Nonetheless, I haven't experienced a relationship like that since. I’m now 37, but it did set the tone for all the douchie guys I gravitated towards. No, I wasn’t attracted to the, “I have my crap together” guys. I wanted, “I’m a big mess and I’m going to figure it out with you.”

Now, I can say...I really haven’t had that many horrible dates. Sure, there’s been cheap ones, the boring ones and the ones where I absolutely had nothing to talk about after five minutes but this one....this one date...takes the cake.

I was a senior and that gem of a boyfriend had already graduated. We were on once again and to celebrate we did what most couples do. Celebrate Valentine’s together or so I thought?

It started off normal. He came to pick me up—no flowers, but I didn’t mind. I’ve never been that girl that needs all the Valentine essentials to make it a good day. We go to one of our favorite restaurants, which was where he worked. Again, we were young and to me I didn’t think of it as a bad place to have a date. I liked their food and it was about spending time together, not our surroundings.

After that night, however, I never ate there again. Come to think of it, I don’t think I even ate there that night...yup...I only got my drink before my *cough sarcasm* most wonderful guy broke up with me.

Yes, that’s right. The dick broke up with me again! Again! Who knows for whatever reason but I later found out, after I went to a friend’s house that night, that he in fact went out with some other girls to do god knows what?

I didn’t sulk. I was more hungry than anything...but at that point, I was used to his selfish behavior. I considered myself finally done with his shenanigans. I turned my Valentine’s crapshoot into just a night with friends.

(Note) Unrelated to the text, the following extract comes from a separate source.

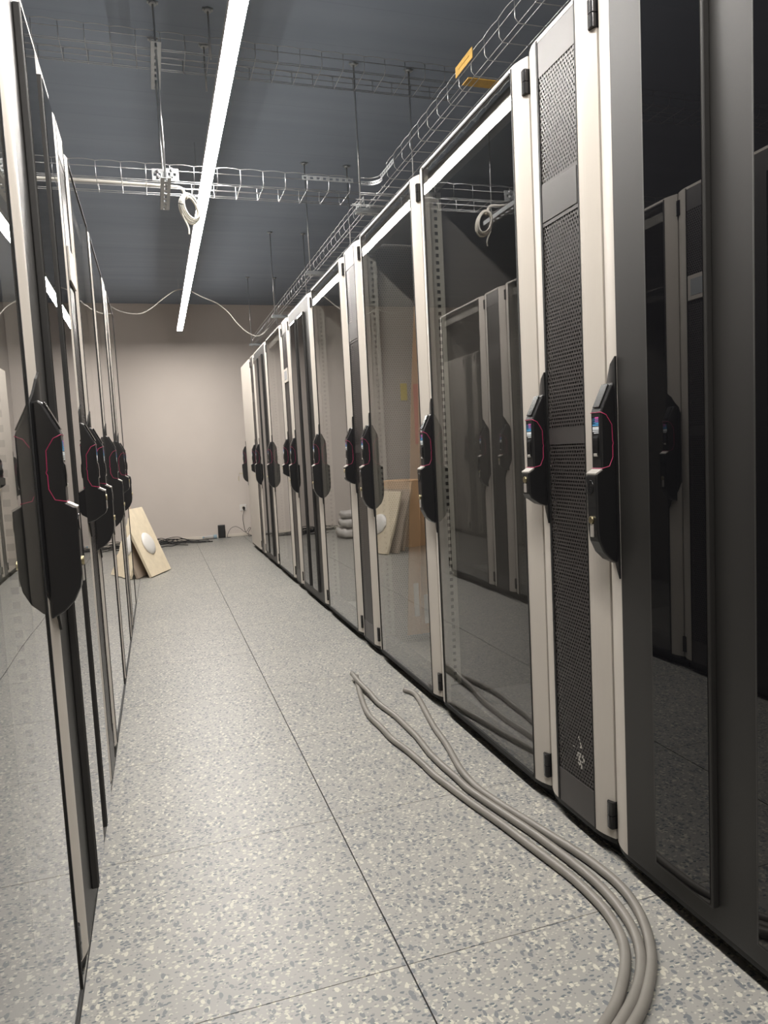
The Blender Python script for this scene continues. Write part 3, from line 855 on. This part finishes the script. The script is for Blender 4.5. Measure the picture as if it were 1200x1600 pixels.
# floor positions traced from the photograph (metres)
ca = [(557, 1057), (560, 1073), (567, 1097), (577, 1118), (597, 1138), (613, 1155), (637, 1173), (660, 1193), (680, 1212), (705, 1231), (740, 1257), (780, 1285), (820, 1315), (860, 1345), (895, 1372), (925, 1400), (950, 1428), (969, 1460), (977, 1490), (975, 1525), (965, 1562), (945, 1600), (915, 1640), (880, 1680)]
cb_ = [(550, 1052), (563, 1068), (577, 1082), (593, 1100), (617, 1118), (637, 1137), (653, 1153), (670, 1175), (690, 1195), (713, 1215), (735, 1235), (780, 1266), (825, 1296), (865, 1325), (900, 1352), (935, 1382), (965, 1415), (988, 1450), (1000, 1485), (1001, 1520), (992, 1555), (977, 1585), (955, 1620), (925, 1660), (900, 1690)]
cc = [(632, 1078), (647, 1083), (657, 1096), (667, 1115), (680, 1138), (697, 1162), (710, 1185), (722, 1205), (745, 1230), (780, 1255), (820, 1280), (860, 1305), (900, 1330), (935, 1355), (970, 1385), (996, 1420), (1012, 1460), (1018, 1500), (1013, 1540), (1003, 1575), (985, 1608), (960, 1650), (935, 1690)]
for path, lb, lift in ((ca, 'grey floor cable, inner one of three, curving closest to the aisle middle', 0), (cb_, 'grey floor cable, middle one of three, crossing over at its far end', 1), (cc, 'grey floor cable, outer one of three, its short end apart near the racks', 0)):
    R = 0.0105
    pts = []
    for i, (px, py) in enumerate(path):
        z = R
        if lift and i <= 3: z = R + [0.019, 0.017, 0.010, 0.002][i]
        pts.append(unproject(px, py, z))
    bm = bmesh.new(); tube(bm, smooth_path(pts, 6), R, 14)
    c = obj('power_cable', bm, 'cable_grey'); tag(c, lb, 'cable', 'three grey cables lying on the floor')

# ------------------------------------------------------------------ leaning boards
def board(label, fa, fb, lean, h, th, name, mat, disc=False):
    """fa, fb: floor ends of the lower edge; lean: horizontal distance of the top behind the foot"""
    fa, fb = Vector((*fa, 0)), Vector((*fb, 0))
    e = (fb - fa); w = e.length; e.normalize()
    nrm = Vector((-e.y, e.x, 0))                      # towards the lean
    upv = (nrm * lean + Vector((0, 0, h))); Lh = upv.length; upv.normalize()
    out = e.cross(upv).normalized()
    if out.z < 0: out = -out
    root = thing(name, label, 'board', tuple(fa), 0.0, 'boards leaning at the end of the left row')
    rot = Matrix((e, upv, out)).transposed()
    def P(a, b, c): return rot @ Vector((a, b, c))
    drop = -th * out.z                                # keep the lower corner on the floor
    sh = Vector((0, 0, 0))
    bm = bmesh.new()
    vs = box(bm, 0, w, 0, Lh, -th, 0)
    for v in bm.verts: v.co = rot @ v.co + Vector((0, 0, th * out.z))
    obj('panel', bm, mat, root, bevel=0.002)
    if disc:
        bm = bmesh.new()
        n = 24; R1, hh = 0.105, 0.030
        rings = []
        for k in range(6):
            a = k / 5 * PI / 2
            rings.append([bm.verts.new(rot @ Vector((w * 0.5 + R1 * math.cos(a) * math.cos(t), Lh * 0.46 + R1 * math.cos(a) * math.sin(t), 0.001 + hh * math.sin(a))) + Vector((0, 0, th * out.z))) for t in [2 * PI * j / n for j in range(n)]] if k < 5 else [bm.verts.new(rot @ Vector((w * 0.5, Lh * 0.46, 0.001 + hh)) + Vector((0, 0, th * out.z)))])
        for k in range(4):
            for j in range(n): bm.faces.new((rings[k][j], rings[k][(j + 1) % n], rings[k + 1][(j + 1) % n], rings[k + 1][j]))
        for j in range(n): bm.faces.new((rings[4][j], rings[4][(j + 1) % n], rings[5][0]))
        bm.faces.new(rings[0][::-1])
        obj('domed_disc', bm, 'white', root, smooth=True)
    return root
board('cream board with a white domed disc, front of the leaning boards', (-0.106, 6.46), (0.062, 6.85), 0.235, 0.585, 0.024, 'leaning_board', 'board', True)
board('brown board standing directly behind the cream board with disc', (-0.215, 6.46), (-0.047, 6.85), 0.225, 0.60, 0.022, 'leaning_board', 'boardback')
board('rearmost leaning board, only its pinkish top edge showing', (-0.325, 6.60), (-0.165, 6.97), 0.16, 0.67, 0.026, 'leaning_board', 'boardedge')
bm = bmesh.new()
box(bm, -0.30, 0.0, -0.22, 0.22, 0, 0.68)
bx_ = obj('cardboard_box', bm, 'card', bevel=0.004, loc=(-0.40, 7.02, 0)); bx_.rotation_euler = (0, 0, -0.4)
tag(bx_, 'brown cardboard box that the boards lean on, right behind them', 'box')

# sacks behind the boards
for k, (x, y_, z, rx, ry, rz_) in enumerate(((-0.20, 8.15, 0.062, 0.16, 0.26, 0.058), (-0.215, 8.15, 0.175, 0.14, 0.23, 0.050), (-0.20, 8.16, 0.270, 0.10, 0.17, 0.042))):
    bm = bmesh.new()
    bmesh.ops.create_uvsphere(bm, u_segments=24, v_segments=14, radius=1)
    for v in bm.verts:
        c = v.co
        kx = math.copysign(abs(c.x) ** 0.6, c.x); ky = math.copysign(abs(c.y) ** 0.6, c.y); kz = math.copysign(abs(c.z) ** 0.8, c.z)
        wv = 1 + 0.05 * math.sin(9 * c.x + 5 * c.y + k) + 0.04 * math.sin(14 * c.y)
        v.co = Vector((kx * rx * wv, ky * ry * wv, kz * rz_ * wv))
    o = obj('sack', bm, 'bag', smooth=True, loc=(x, y_, z))
    tag(o, ['pale grey sack, lowest of the pile mirrored in the glass', 'pale grey sack, middle of the pile mirrored in the glass', 'small pale grey sack, topmost of the pile mirrored in the glass'][k], 'sack', 'sacks piled behind the boards')

# ------------------------------------------------------------------ things along the back wall
so = thing('wall_socket', 'white wall socket with a black plug above the skirting', 'socket', (1.017, WALL_Y, 0.362))
bm = bmesh.new(); box(bm, -0.042, 0.042, -0.010, 0.0, -0.042, 0.042); obj('socket_plate', bm, 'white', so, bevel=0.003)
bm = bmesh.new(); tube(bm, [(0, -0.0115, 0), (0, -0.0095, 0)], 0.024, 18); obj('socket_well', bm, 'skirt', so)
bm = bmesh.new(); tube(bm, [(0.006, -0.010, -0.004), (0.006, -0.035, -0.006)], 0.017, 12); tube(bm, [(0.006, -0.034, -0.006), (0.004, -0.04, -0.03)], 0.007, 8); obj('plug', bm, 'cable_black', so)
bm = bmesh.new()
tube(bm, smooth_path([(1.021, 9.205, 0.330), (1.000, 9.205, 0.24), (1.005, 9.20, 0.15), (1.02, 9.19, 0.06), (1.06, 9.17, 0.02), (1.09, 9.15, 0.006), (1.05, 9.14, 0.006), (1.06, 9.20, 0.05), (1.09, 9.21, 0.09), (1.07, 9.20, 0.10), (1.02, 9.19, 0.05), (0.96, 9.20, 0.10), (0.90, 9.20, 0.13), (0.84, 9.20, 0.11), (0.80, 9.19, 0.05), (0.79, 9.18, 0.006), (0.83, 9.15, 0.005)], 6), 0.003, 6)
tag(obj('power_lead', bm, 'cable_black'), 'thin black lead looping from the wall socket down to the floor', 'cable')
ph = thing('black_device', 'small black upright device leaning by the skirting of the back wall', 'device', (0.725, 9.20, 0))
bm = bmesh.new(); box(bm, -0.045, 0.045, -0.015, 0.015, 0.0, 0.165); obj('casing', bm, 'plastic', ph, bevel=0.008)
bm = bmesh.new(); box(bm, -0.038, 0.038, -0.0165, -0.0145, 0.012, 0.153); obj('front_glass', bm, 'darkglass', ph)
bt = thing('plastic_bottle', 'small clear blue bottle lying by the skirting left of black device', 'bottle', (0.60, 9.17, 0.026))
bm = bmesh.new()
def lathe_x(bm, prof, n=16):
    rings = [[bm.verts.new((x, r * math.cos(t), r * math.sin(t))) for t in [2 * PI * j / n for j in range(n)]] for x, r in prof]
    for a, b in zip(rings, rings[1:]):
        for j in range(n): bm.faces.new((a[j], a[(j + 1) % n], b[(j + 1) % n], b[j]))
    bm.faces.new(rings[0][::-1]); bm.faces.new(rings[-1])
lathe_x(bm, [(-0.10, 0.012), (-0.085, 0.014), (-0.05, 0.026), (0.0, 0.025), (0.02, 0.0245)])
obj('bottle_body', bm, 'bag', bt, smooth=True)
bm = bmesh.new(); lathe_x(bm, [(0.02, 0.0255), (0.06, 0.0255)]); obj('bottle_label', bm, 'blueplastic', bt, smooth=True)
bm = bmesh.new(); lathe_x(bm, [(-0.115, 0.0135), (-0.10, 0.0135)]); obj('bottle_cap', bm, 'blueplastic', bt, smooth=True)

random.seed(11)
for k in range(16):
    x0 = random.uniform(-0.30, -0.05); x1 = random.uniform(0.20, 0.62)
    yb = random.uniform(8.72, 9.05)
    zb = 0.006 + 0.0075 * (k % 8)
    pts = []
    nn = 7
    for j in range(nn):
        t = j / (nn - 1)
        z = zb * (1 - abs(2 * t - 0.7) ** 2 * 0.5) * (1 - 0.75 * max(0, t - 0.5) * 2) + random.uniform(0, 0.008) + (0.05 * math.exp(-((t - 0.45) / 0.14) ** 2) if k % 5 == 0 else 0)
        pts.append((x0 + (x1 - x0) * t, yb + random.uniform(-0.05, 0.05), max(0.005, z)))
    bm = bmesh.new(); tube(bm, smooth_path(pts, 5), 0.0042, 6)
    tag(obj('black_cable', bm, 'cable_black'), 'black cable in the tangled heap on the floor along the back wall', 'cable', 'black cables heaped along the back wall')

# keys in the end cabinet
yK = 8.09 - 0.034
kb = thing('key_ring', 'bunch of keys hanging from the lock of the far end cabinet', 'keys', (XR - 0.058, yK, 0.823))
bm = bmesh.new(); box(bm, -0.035, 0.0, -0.001, 0.001, -0.004, 0.004); obj('key_blade', bm, 'brass', kb)
bm = bmesh.new(); tube(bm, [(-0.036, 0.012 * math.cos(t), -0.014 + 0.014 * math.sin(t)) for t in [2 * PI * j / 14 for j in range(14)]], 0.001, 5, closed=True); obj('ring', bm, 'wire', kb)
bm = bmesh.new(); box(bm, -0.040, -0.037, -0.012, -0.002, -0.085, -0.026); box(bm, -0.046, -0.043, 0.002, 0.012, -0.078, -0.026); obj('spare_keys', bm, 'brass', kb, bevel=0.001)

The very next day. He calls. Sweet as pie, like the last 24 hours didn’t exist. Never remembering that he broke up with me. What the what???? So, not only once did I have to deal with the VDay breakup but twice after retelling the whole story, verbatim, to him.

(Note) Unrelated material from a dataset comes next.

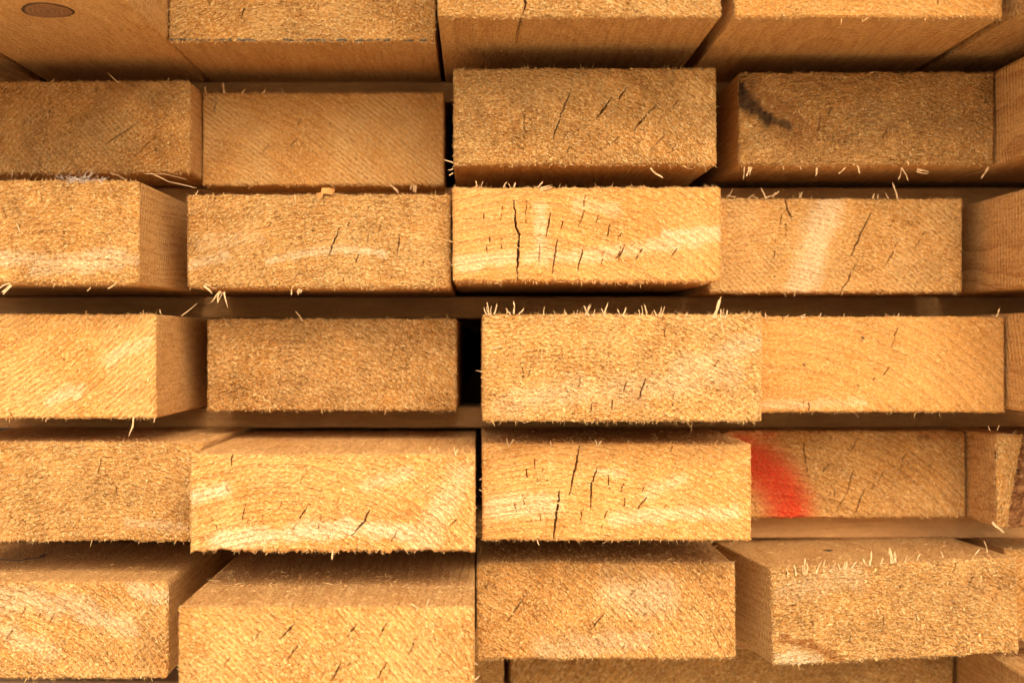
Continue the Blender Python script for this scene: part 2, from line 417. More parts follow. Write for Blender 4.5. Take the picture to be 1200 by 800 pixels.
    fx_, fz_ = front[ring, 0], front[ring, 2]
    deps = list(loops) + [BOARD_LEN]
    keep = [0.75, 0.35, 0.12, 0.0, 0.0] + [0] * 9
    for kk, dep in enumerate(deps):
        q = keep[kk] if dep < BOARD_LEN else 0
        lx, lz = ox + (fx_ - ox) * q, oz + (fz_ - oz) * q
        if split and dep < BOARD_LEN:   # a check that runs on along the underside
            sxp, dpt = split
            cxl = loc(sxp, 0)[0] - 0.05 * dep
            onb = oz < -h / 2 + 0.0004
            fall = max(0.0, 1 - dep / 0.055)
            lz = lz + np.where(onb, dpt * fall * np.clip(1 - np.abs(lx - cxl) / 0.0007, 0, 1), 0)
        verts.append(np.stack([lx, np.full(m, dep), lz], axis=-1))
    V = np.concatenate(verts)
    qf = np.stack([idx[:-1, :-1], idx[:-1, 1:], idx[1:, 1:], idx[1:, :-1]], axis=-1).reshape(-1, 4)
    qs = []; prev = ring
    for kk in range(len(deps)):
        cur = nfront + kk * m + np.arange(m)
        qs.append(np.stack([prev, cur, np.roll(cur, -1), np.roll(prev, -1)], axis=-1)); prev = cur
    qs = np.concatenate(qs)
    me = mesh_from("wooden_board", V, np.concatenate([qf, qs]), ngons=[prev[::-1]])
    mi = np.zeros(len(me.polygons), dtype=np.int32); mi[len(qf):] = 1
    me.polygons.foreach_set("material_index", mi)
    me.polygons.foreach_set("use_smooth", mi.astype(bool))
    for nm, chans in (("marks", (pale, red, stain)), ("inks", (ink, brown, ()))):
        at = me.attributes.new(nm, 'FLOAT_COLOR', 'POINT')
        col = np.zeros((len(V), 4), dtype=np.float32); col[:, 3] = 1
        for ci, lst in enumerate(chans):
            if lst: col[:nfront, ci] = strokes(lst, 0.25 if lst is red else 1.0).reshape(-1)
        at.data.foreach_set("color", col.ravel())
    o = link("wooden_board", me, None, [wood_end("end_grain_" + key, prm), wood_side("sawn_side_" + key, prm)])
    o.location = (cx, y0, cz); o.rotation_euler = (0, math.radians(roll), math.radians(yaw))
    tag(o, label, "board", GROUP)
    b.o = o; b.w, b.h, b.cx, b.cz, b.y0 = w, h, cx, cz, y0
    BOARDS[key] = b
    # torn fibres on the end and along its edges: far too many to count
    if fibres:
        r = np.random.default_rng(seed * 77)
        n = int(fibres * 0.6)
        fi = r.integers(2, nz - 1, n * 3); fj = r.integers(2, nx - 1, n * 3)
        wgt = 0.35 + 0.65 * (vnoise(gx[fi, fj] / 0.012, gz[fi, fj] / 0.012, seed + 60) * 0.5 + 0.5)
        pick = (r.random(n * 3) < wgt * smoothing[fi, fj] ** 2)
        if red: pick &= strokes(red)[fi, fj] < 0.15
        if stain: pick &= strokes(stain)[fi, fj] < 0.2
        fi, fj = fi[pick][:n], fj[pick][:n]; n = len(fi)
        bp = np.stack([x[fi, fj], -np.maximum(H[fi, fj], H0[fi, fj]) + 0.00005, z[fi, fj]], -1)
        th = r.normal(-1.3, 1.0, n)
        tilt = r.uniform(0.05, 0.5, n)
        d1 = np.stack([np.cos(th) * np.cos(tilt), -np.sin(tilt), np.sin(th) * np.cos(tilt)], -1)
        ln = r.gamma(2.2, 0.00030, n) * (0.7 + 0.3 * fuzz) + 0.00035; wd_ = np.where(r.random(n) < 0.45, r.uniform(0.0002, 0.00045, n), r.uniform(0.00007, 0.0002, n))
        # edges
        ne = int(edge * 2.1)
        for side in (0, 1, 2):
            cnt = ne if side < 2 else ne // 2
            if cnt == 0: continue
            if side < 2:
                jj = r.integers(0, nx, cnt * 3); ii = np.full(cnt * 3, 0 if side == 0 else nz)
                pk = r.random(cnt * 3) < 0.25 + 0.75 * np.clip(vnoise(gx[ii, jj] / 0.008, gz[ii, jj] * 0, seed + 70 + side) + 0.2, 0, 1)
                ii, jj = ii[pk][:cnt], jj[pk][:cnt]
                ang = r.normal(-math.pi / 2 if side == 0 else math.pi / 2, 0.75, len(ii))
            else:
                ii = r.integers(0, nz, cnt); jj = np.where(r.random(cnt) < 0.5, 0, nx)
                ang = np.where(jj == 0, math.pi, 0) + r.normal(0, 0.7, cnt)
            c_ = len(ii)
            p_ = np.stack([x[ii, jj], -H[ii, jj] + r.uniform(-0.0002, 0.0012, c_), z[ii, jj]], -1)
            p_[:, 0] *= 0.998; p_[:, 2] *= 0.996
            tl = r.normal(0.25, 0.35, c_)
            bp = np.concatenate([bp, p_]); d1 = np.concatenate([d1, np.stack([np.cos(ang) * np.cos(tl), -np.sin(tl), np.sin(ang) * np.cos(tl)], -1)])
            ln = np.concatenate([ln, (r.gamma(1.4, 0.00042, c_) + 0.0003) * edge_len * (1.0 if side < 2 else 0.5)])
            wd_ = np.concatenate([wd_, r.uniform(0.00005, 0.00016, c_)])
        for (sgn, cnt) in ((1, top_fuzz), (-1, bot_fuzz)):
            if not cnt: continue
            yy_ = r.random(cnt) ** 1.4 * 0.09
            p_ = np.stack([r.uniform(-w / 2, w / 2, cnt) * 0.99, yy_ + 0.001, np.full(cnt, sgn * h / 2)], -1)
            ph_ = r.normal(-math.pi / 2, 0.9, cnt); up = r.uniform(0.05, 0.6, cnt)
            bp = np.concatenate([bp, p_]); d1 = np.concatenate([d1, np.stack([np.cos(ph_) * np.cos(up), np.sin(ph_) * np.cos(up), sgn * np.sin(up)], -1)])
            ln = np.concatenate([ln, r.gamma(2.0, 0.0005, cnt) + 0.0005]); wd_ = np.concatenate([wd_, r.uniform(0.00006, 0.00020, cnt)])
        n = len(bp)
        rv = r.normal(0, 1, (n, 3)); sdv = np.cross(d1, rv); sdv /= np.linalg.norm(sdv, axis=1, keepdims=True) + 1e-9
        bend = r.normal(0, 0.35, (n, 3)); d2 = d1 + bend; d2 /= np.linalg.norm(d2, axis=1, keepdims=True)
        p1 = bp + d1 * (ln * 0.5)[:, None]; p2 = p1 + d2 * (ln * 0.5)[:, None]
        W = (sdv * wd_[:, None])
        fv = np.stack([bp - W, bp + W, p1 - W * 0.8, p1 + W * 0.8, p2 - W * 0.25, p2 + W * 0.25], 1).reshape(-1, 3)
        bi = (np.arange(n) * 6)[:, None]
        fq = np.concatenate([bi + np.array([[0, 1, 3, 2]]), bi + np.array([[2, 3, 5, 4]])])
        fo = link("sawn_fibres", mesh_from("sawn_fibres", fv, fq, smooth=False), o, [M_FIBRE]); fo["kind"] = "stuff"
    return b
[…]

He, of course, wanted to make it up to me and since I hadn’t gotten my fill of his heinous actions just yet, I let him. Although, it took about a week before I allowed him to do so.

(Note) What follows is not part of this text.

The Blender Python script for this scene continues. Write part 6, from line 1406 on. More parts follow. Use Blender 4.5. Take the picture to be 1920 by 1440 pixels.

We had taken each other’s virginity and the sad thing is, he was actually a decent person to me before I gave it up. Stupid, stupid girl. Stupid, stupid girl. He was nice and sweet and loyal...but then shortly after—he wasn't, to stick his penis in everything. Like a dog marking their territory. In those days, girls couldn’t do the same. If we did, we were considered “whores, sluts, and used up.” He cheated while I stayed faithful under the illusion of how “good girls should behave.”

I don’t regret only being with one person up until I was out of high school. I just wish we would have been like a normal high school couple, instead of the dysfunctional one we had become.

Don’t feel sorry for me either. I can pleasantly say I’ve had a number of great relationships since ole’ boy McCheats A Lot. None of them ended on Valentine’s Day and one of them I’m marrying this August.

I’ve never really cared about Valentine’s and I’m sure this experience is the reason why and maybe the memory of this horrible date wouldn’t have been so engrained in my mind had it not been for this particular day? I don’t know but what I do know is, I will never forget it. The cheap ones, the boring ones, the ones I had nothing to talk about after five minutes...nope, those don’t pale in comparison to this one. In fact, those were great because they didn’t end hungry or broken-hearted.